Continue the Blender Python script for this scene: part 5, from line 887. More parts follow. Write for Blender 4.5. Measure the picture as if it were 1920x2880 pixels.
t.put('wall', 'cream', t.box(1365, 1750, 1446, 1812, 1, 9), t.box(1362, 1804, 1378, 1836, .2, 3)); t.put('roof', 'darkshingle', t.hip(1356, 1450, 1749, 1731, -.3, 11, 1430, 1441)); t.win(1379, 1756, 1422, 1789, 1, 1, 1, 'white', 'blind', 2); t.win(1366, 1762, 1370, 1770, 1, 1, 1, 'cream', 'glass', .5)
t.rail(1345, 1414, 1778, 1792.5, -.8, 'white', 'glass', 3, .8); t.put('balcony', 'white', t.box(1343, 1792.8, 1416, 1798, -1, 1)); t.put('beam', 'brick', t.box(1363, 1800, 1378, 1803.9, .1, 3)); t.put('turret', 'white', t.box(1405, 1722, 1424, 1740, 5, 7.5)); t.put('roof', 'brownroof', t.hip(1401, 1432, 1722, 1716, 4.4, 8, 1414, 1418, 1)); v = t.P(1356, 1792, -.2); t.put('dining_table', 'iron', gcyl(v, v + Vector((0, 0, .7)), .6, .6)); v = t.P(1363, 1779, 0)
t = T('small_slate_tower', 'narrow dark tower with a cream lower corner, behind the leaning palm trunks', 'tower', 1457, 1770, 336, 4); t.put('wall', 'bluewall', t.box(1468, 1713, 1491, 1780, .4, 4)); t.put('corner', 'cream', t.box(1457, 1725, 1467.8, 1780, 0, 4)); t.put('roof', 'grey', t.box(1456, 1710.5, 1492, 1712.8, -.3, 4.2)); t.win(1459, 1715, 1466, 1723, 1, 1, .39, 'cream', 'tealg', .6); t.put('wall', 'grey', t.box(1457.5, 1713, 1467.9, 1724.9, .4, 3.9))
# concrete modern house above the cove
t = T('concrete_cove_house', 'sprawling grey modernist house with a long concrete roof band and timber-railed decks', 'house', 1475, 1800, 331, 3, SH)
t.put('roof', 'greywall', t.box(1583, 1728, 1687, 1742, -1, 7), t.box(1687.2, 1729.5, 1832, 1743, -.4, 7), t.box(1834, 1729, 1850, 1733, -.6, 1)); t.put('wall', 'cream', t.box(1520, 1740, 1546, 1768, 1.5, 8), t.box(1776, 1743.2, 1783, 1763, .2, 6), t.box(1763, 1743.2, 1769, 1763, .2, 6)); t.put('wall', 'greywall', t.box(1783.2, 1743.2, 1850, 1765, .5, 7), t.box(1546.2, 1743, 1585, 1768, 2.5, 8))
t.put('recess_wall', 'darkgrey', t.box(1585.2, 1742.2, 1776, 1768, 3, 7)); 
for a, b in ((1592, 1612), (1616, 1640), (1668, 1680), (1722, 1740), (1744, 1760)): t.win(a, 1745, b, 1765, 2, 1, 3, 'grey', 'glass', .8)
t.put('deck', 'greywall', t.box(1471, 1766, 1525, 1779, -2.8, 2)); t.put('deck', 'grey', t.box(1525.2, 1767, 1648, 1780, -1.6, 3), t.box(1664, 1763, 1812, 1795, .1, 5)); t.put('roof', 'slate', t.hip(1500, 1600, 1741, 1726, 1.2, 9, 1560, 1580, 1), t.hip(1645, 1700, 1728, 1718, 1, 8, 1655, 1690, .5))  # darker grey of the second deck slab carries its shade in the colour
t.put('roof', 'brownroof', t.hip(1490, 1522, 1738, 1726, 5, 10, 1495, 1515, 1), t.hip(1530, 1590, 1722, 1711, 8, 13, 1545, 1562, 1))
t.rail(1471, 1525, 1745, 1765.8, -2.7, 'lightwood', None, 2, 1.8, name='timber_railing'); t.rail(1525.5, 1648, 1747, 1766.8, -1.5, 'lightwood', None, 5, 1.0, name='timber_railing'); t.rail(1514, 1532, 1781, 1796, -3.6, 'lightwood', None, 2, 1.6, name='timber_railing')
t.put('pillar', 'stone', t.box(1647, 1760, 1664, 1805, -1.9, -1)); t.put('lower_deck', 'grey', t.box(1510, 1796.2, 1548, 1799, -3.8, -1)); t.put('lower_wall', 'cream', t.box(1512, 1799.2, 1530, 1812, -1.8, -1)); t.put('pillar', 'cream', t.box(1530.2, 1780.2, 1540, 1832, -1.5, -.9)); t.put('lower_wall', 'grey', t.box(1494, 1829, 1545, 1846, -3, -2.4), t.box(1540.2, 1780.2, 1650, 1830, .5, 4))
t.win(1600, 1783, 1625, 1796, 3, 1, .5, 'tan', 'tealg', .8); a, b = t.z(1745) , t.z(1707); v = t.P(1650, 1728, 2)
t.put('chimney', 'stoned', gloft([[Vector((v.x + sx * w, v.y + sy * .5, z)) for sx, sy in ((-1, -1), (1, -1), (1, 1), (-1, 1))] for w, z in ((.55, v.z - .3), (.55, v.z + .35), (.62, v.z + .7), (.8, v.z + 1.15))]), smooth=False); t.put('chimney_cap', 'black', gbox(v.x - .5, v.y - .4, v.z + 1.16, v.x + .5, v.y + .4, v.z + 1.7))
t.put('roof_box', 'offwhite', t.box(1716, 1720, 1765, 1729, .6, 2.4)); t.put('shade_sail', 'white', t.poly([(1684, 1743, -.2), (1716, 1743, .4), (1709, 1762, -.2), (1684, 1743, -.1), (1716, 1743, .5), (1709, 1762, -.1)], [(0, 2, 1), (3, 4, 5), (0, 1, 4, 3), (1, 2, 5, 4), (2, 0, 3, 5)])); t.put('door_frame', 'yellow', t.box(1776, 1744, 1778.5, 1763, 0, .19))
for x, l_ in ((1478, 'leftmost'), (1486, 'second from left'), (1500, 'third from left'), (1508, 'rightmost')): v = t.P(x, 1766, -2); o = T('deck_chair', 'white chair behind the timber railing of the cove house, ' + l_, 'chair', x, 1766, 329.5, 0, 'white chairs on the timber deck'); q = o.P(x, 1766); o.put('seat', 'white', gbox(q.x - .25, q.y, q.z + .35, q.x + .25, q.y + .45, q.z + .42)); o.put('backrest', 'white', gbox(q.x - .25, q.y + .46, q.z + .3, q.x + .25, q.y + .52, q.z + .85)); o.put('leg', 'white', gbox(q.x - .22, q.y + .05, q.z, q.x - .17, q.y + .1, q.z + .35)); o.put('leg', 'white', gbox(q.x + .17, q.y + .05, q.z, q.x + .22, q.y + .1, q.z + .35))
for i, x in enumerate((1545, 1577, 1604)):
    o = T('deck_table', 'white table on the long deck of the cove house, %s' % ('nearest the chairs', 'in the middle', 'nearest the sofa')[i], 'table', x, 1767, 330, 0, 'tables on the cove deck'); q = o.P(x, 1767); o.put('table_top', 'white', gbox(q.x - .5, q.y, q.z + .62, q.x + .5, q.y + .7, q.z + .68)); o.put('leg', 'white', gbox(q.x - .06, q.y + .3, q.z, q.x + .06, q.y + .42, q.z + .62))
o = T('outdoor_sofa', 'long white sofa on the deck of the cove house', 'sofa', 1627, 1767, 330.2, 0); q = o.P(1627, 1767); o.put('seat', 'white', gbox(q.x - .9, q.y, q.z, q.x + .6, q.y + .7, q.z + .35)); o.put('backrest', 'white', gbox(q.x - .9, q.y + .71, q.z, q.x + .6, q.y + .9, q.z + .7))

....

STATED GOAL: Reproduce the entire listing word for word.

SOLUTION TO THIS PROBLEM:
Continue the Blender Python script for this scene: part 5, from line 887. More parts follow. Write for Blender 4.5. Measure the picture as if it were 1920x2880 pixels.
t.put('wall', 'cream', t.box(1365, 1750, 1446, 1812, 1, 9), t.box(1362, 1804, 1378, 1836, .2, 3)); t.put('roof', 'darkshingle', t.hip(1356, 1450, 1749, 1731, -.3, 11, 1430, 1441)); t.win(1379, 1756, 1422, 1789, 1, 1, 1, 'white', 'blind', 2); t.win(1366, 1762, 1370, 1770, 1, 1, 1, 'cream', 'glass', .5)
t.rail(1345, 1414, 1778, 1792.5, -.8, 'white', 'glass', 3, .8); t.put('balcony', 'white', t.box(1343, 1792.8, 1416, 1798, -1, 1)); t.put('beam', 'brick', t.box(1363, 1800, 1378, 1803.9, .1, 3)); t.put('turret', 'white', t.box(1405, 1722, 1424, 1740, 5, 7.5)); t.put('roof', 'brownroof', t.hip(1401, 1432, 1722, 1716, 4.4, 8, 1414, 1418, 1)); v = t.P(1356, 1792, -.2); t.put('dining_table', 'iron', gcyl(v, v + Vector((0, 0, .7)), .6, .6)); v = t.P(1363, 1779, 0)
t = T('small_slate_tower', 'narrow dark tower with a cream lower corner, behind the leaning palm trunks', 'tower', 1457, 1770, 336, 4); t.put('wall', 'bluewall', t.box(1468, 1713, 1491, 1780, .4, 4)); t.put('corner', 'cream', t.box(1457, 1725, 1467.8, 1780, 0, 4)); t.put('roof', 'grey', t.box(1456, 1710.5, 1492, 1712.8, -.3, 4.2)); t.win(1459, 1715, 1466, 1723, 1, 1, .39, 'cream', 'tealg', .6); t.put('wall', 'grey', t.box(1457.5, 1713, 1467.9, 1724.9, .4, 3.9))
# concrete modern house above the cove
t = T('concrete_cove_house', 'sprawling grey modernist house with a long concrete roof band and timber-railed decks', 'house', 1475, 1800, 331, 3, SH)
t.put('roof', 'greywall', t.box(1583, 1728, 1687, 1742, -1, 7), t.box(1687.2, 1729.5, 1832, 1743, -.4, 7), t.box(1834, 1729, 1850, 1733, -.6, 1)); t.put('wall', 'cream', t.box(1520, 1740, 1546, 1768, 1.5, 8), t.box(1776, 1743.2, 1783, 1763, .2, 6), t.box(1763, 1743.2, 1769, 1763, .2, 6)); t.put('wall', 'greywall', t.box(1783.2, 1743.2, 1850, 1765, .5, 7), t.box(1546.2, 1743, 1585, 1768, 2.5, 8))
t.put('recess_wall', 'darkgrey', t.box(1585.2, 1742.2, 1776, 1768, 3, 7)); 
for a, b in ((1592, 1612), (1616, 1640), (1668, 1680), (1722, 1740), (1744, 1760)): t.win(a, 1745, b, 1765, 2, 1, 3, 'grey', 'glass', .8)
t.put('deck', 'greywall', t.box(1471, 1766, 1525, 1779, -2.8, 2)); t.put('deck', 'grey', t.box(1525.2, 1767, 1648, 1780, -1.6, 3), t.box(1664, 1763, 1812, 1795, .1, 5)); t.put('roof', 'slate', t.hip(1500, 1600, 1741, 1726, 1.2, 9, 1560, 1580, 1), t.hip(1645, 1700, 1728, 1718, 1, 8, 1655, 1690, .5))  # darker grey of the second deck slab carries its shade in the colour
t.put('roof', 'brownroof', t.hip(1490, 1522, 1738, 1726, 5, 10, 1495, 1515, 1), t.hip(1530, 1590, 1722, 1711, 8, 13, 1545, 1562, 1))
t.rail(1471, 1525, 1745, 1765.8, -2.7, 'lightwood', None, 2, 1.8, name='timber_railing'); t.rail(1525.5, 1648, 1747, 1766.8, -1.5, 'lightwood', None, 5, 1.0, name='timber_railing'); t.rail(1514, 1532, 1781, 1796, -3.6, 'lightwood', None, 2, 1.6, name='timber_railing')
t.put('pillar', 'stone', t.box(1647, 1760, 1664, 1805, -1.9, -1)); t.put('lower_deck', 'grey', t.box(1510, 1796.2, 1548, 1799, -3.8, -1)); t.put('lower_wall', 'cream', t.box(1512, 1799.2, 1530, 1812, -1.8, -1)); t.put('pillar', 'cream', t.box(1530.2, 1780.2, 1540, 1832, -1.5, -.9)); t.put('lower_wall', 'grey', t.box(1494, 1829, 1545, 1846, -3, -2.4), t.box(1540.2, 1780.2, 1650, 1830, .5, 4))
t.win(1600, 1783, 1625, 1796, 3, 1, .5, 'tan', 'tealg', .8); a, b = t.z(1745) , t.z(1707); v = t.P(1650, 1728, 2)
t.put('chimney', 'stoned', gloft([[Vector((v.x + sx * w, v.y + sy * .5, z)) for sx, sy in ((-1, -1), (1, -1), (1, 1), (-1, 1))] for w, z in ((.55, v.z - .3), (.55, v.z + .35), (.62, v.z + .7), (.8, v.z + 1.15))]), smooth=False); t.put('chimney_cap', 'black', gbox(v.x - .5, v.y - .4, v.z + 1.16, v.x + .5, v.y + .4, v.z + 1.7))
t.put('roof_box', 'offwhite', t.box(1716, 1720, 1765, 1729, .6, 2.4)); t.put('shade_sail', 'white', t.poly([(1684, 1743, -.2), (1716, 1743, .4), (1709, 1762, -.2), (1684, 1743, -.1), (1716, 1743, .5), (1709, 1762, -.1)], [(0, 2, 1), (3, 4, 5), (0, 1, 4, 3), (1, 2, 5, 4), (2, 0, 3, 5)])); t.put('door_frame', 'yellow', t.box(1776, 1744, 1778.5, 1763, 0, .19))
for x, l_ in ((1478, 'leftmost'), (1486, 'second from left'), (1500, 'third from left'), (1508, 'rightmost')): v = t.P(x, 1766, -2); o = T('deck_chair', 'white chair behind the timber railing of the cove house, ' + l_, 'chair', x, 1766, 329.5, 0, 'white chairs on the timber deck'); q = o.P(x, 1766); o.put('seat', 'white', gbox(q.x - .25, q.y, q.z + .35, q.x + .25, q.y + .45, q.z + .42)); o.put('backrest', 'white', gbox(q.x - .25, q.y + .46, q.z + .3, q.x + .25, q.y + .52, q.z + .85)); o.put('leg', 'white', gbox(q.x - .22, q.y + .05, q.z, q.x - .17, q.y + .1, q.z + .35)); o.put('leg', 'white', gbox(q.x + .17, q.y + .05, q.z, q.x + .22, q.y + .1, q.z + .35))
for i, x in enumerate((1545, 1577, 1604)):
    o = T('deck_table', 'white table on the long deck of the cove house, %s' % ('nearest the chairs', 'in the middle', 'nearest the sofa')[i], 'table', x, 1767, 330, 0, 'tables on the cove deck'); q = o.P(x, 1767); o.put('table_top', 'white', gbox(q.x - .5, q.y, q.z + .62, q.x + .5, q.y + .7, q.z + .68)); o.put('leg', 'white', gbox(q.x - .06, q.y + .3, q.z, q.x + .06, q.y + .42, q.z + .62))
o = T('outdoor_sofa', 'long white sofa on the deck of the cove house', 'sofa', 1627, 1767, 330.2, 0); q = o.P(1627, 1767); o.put('seat', 'white', gbox(q.x - .9, q.y, q.z, q.x + .6, q.y + .7, q.z + .35)); o.put('backrest', 'white', gbox(q.x - .9, q.y + .71, q.z, q.x + .6, q.y + .9, q.z + .7))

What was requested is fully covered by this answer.